One of the more interesting is the employment of former lawyers as ‘experts’ on news or as news commentarians. While American society is desperately in need of apt legal commentary, all too often, what one gets is a Catherine Crier and Greta Van Susteren - stereotype driven, self-centered, and poorly educated, the Crier-Van Susteren ‘module’ of news reporting is disturbing. And ultimately hollow.
Catherine Crier has been known to conduct national broadcasts on social issues that she knows nothing about and clearly had done little research in an effort to do so. Such an incident took place concerning the federal John’s Law/Drunk Driving legislation in which friends can be held liable for the acts of an intoxicated person. Greta Van Susteren, and Nancy Grace, both fall into a slightly different ‘module’ of the news industry - not only do they know little about the topics discussed on their shows, as a guest on such shows, it becomes painfully clear that neither was much interested from the inception.

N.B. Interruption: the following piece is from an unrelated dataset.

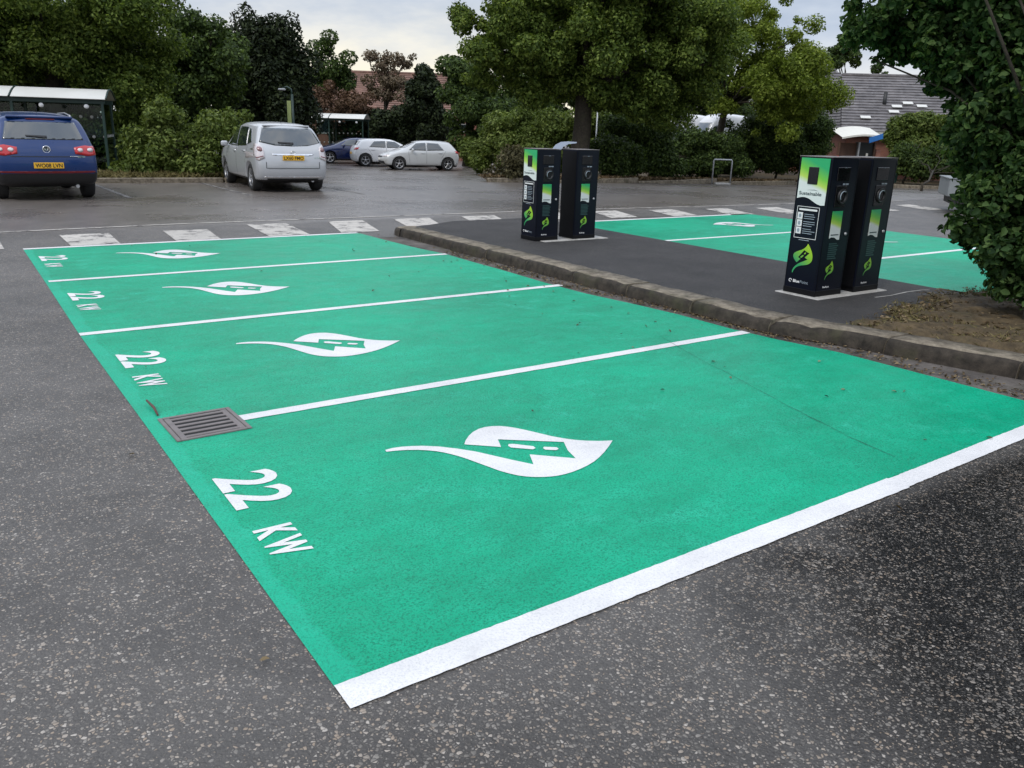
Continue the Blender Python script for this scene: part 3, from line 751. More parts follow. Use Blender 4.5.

As an experiment, when watching all three of these news commentarians, focus on their word selection. A profound invocation of “I” is strewn throughout their language - as if they have personally experienced every topic discussed, whether it is poverty, rape, or auto accidents resulting in murder charges. Ms. Van Susteren is prone to invoking “I’ve been around the block a few times” - in appropriate dismissing tone - to squirm her way out of difficult on-air discussions, usually when she realizes she knows too little about the topic at hand to fend for herself among the guests.
On several national and regional network television appearances, the in-residence network legal ‘expert’ turned to me just before going on camera and asked what he was supposed to be talking about. “All I know is that involved an accident.” Oh.
One ‘expert’ criminal lawyer on CN8 - whom, fascinatingly, no one in his local county courthouse in New Jersey can remember him ever trying a criminal case in his career - asked what he “should say” just seconds before air time. “I don’t want to make a fool of myself.” During a commercial break, the ‘expert’ repeated the gambit. “You will let me know if I get off line, won’t you?” (As not an entirely unrelated aside, it should be known that the supposed expert is known to be intimately involved with female staff members at local television stations.)
Experts beg for knowledge? The oxymoron would appear inherent.
Anything goes in the 21st Century media exploits - anything to compete with the free flow of information via the Internet.
Which is precisely why so many news organizations are banding together to kill Google’s news search engine. Grafted from free news organization websites around the world, Google’s webpage actually outperforms the Associated Press and The New York Times in breaking stories - at times. As the recent unfortunate mine tragedy in West Virginia noted well, Google outperformed much smaller news outlets like the Philadelphia Inquirer’s webpage hands down. The Inquirer was left standing in the informational dust with a hard-copy newspaper that blared a joyous headline that 12 miners had survived. In fact, all 12 were dead.
What the future holds is anyone’s guess, but it is clear that the traditional gatekeepers of information are mourning their loss of control over Americans - and licking their financial wounds as well. The Philadelphia Inquirer - and many of its brethren in the Knight-Ridder organization - are up for sale.
Look for increasingly desperate attempts by these news organizations to impinge on free access to information on the Internet in the pell-mell pursuit of profits.